As a final step, it is recommended to generate new passwords for Wazuh instead of the default ones. You can do that using the command below.

The output of this command are newly generated and strong passwords.

/usr/share/wazuh-indexer/plugins/opensearch-security/tools/wazuh-passwords-tool.sh --change-all --admin-user wazuh --admin-password wazuh

Adding an agent

We recommend sorting individual agents into groups. For example by server type, or by operating system, as it is in case below.

You can create groups in section Management -> Groups using the Add new group button.

You can then add new agents using the wizard, which can be found in the Agents menu section.

Agent installation

You install the agent itself by copying the command generated by this wizard and running it on the target server.

Attention: Wazuh agent must not be installed on the server where the Manager is running. The installation won’t even be allowed due to package conflicts!

You really don’t want you registration password to be part of the shell’s command history. So leave it defined by asterisks for now.

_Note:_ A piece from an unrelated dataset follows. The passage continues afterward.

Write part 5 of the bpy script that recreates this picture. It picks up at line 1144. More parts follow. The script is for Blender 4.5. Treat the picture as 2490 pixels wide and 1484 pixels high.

sudo WAZUH_MANAGER='192.168.91.15' WAZUH_REGISTRATION_PASSWORD='******' WAZUH_AGENT_GROUP='linux' WAZUH_AGENT_NAME='centos-agent' yum install -y https://packages.wazuh.com/4.x/yum/wazuh-agent=4.4.1-1.x86_64.rpm

After successfully installing the agent, open the file containing the registration password.

Change the asterisks manually to the correct password and save the file.

nano /var/ossec/etc/authd.pass

And as the last step, start the service and enable it to start automatically after system startup.

systemctl daemon-reload
systemctl enable wazuh-agent --now

As a part of the launching process of this service the agent will perform a basic security audit and vulnerability scan.

All the necessary information about the operating system is sent from the agent to Wazuh manager.

The agent registers itself on the Wazuh server and is subsequently added for further analysis.

You can then add other agents in the very same way.

At this point, you have all Wazuh core components successfully installed and fully functional. That includes basic configuration and the process of adding one sample agent.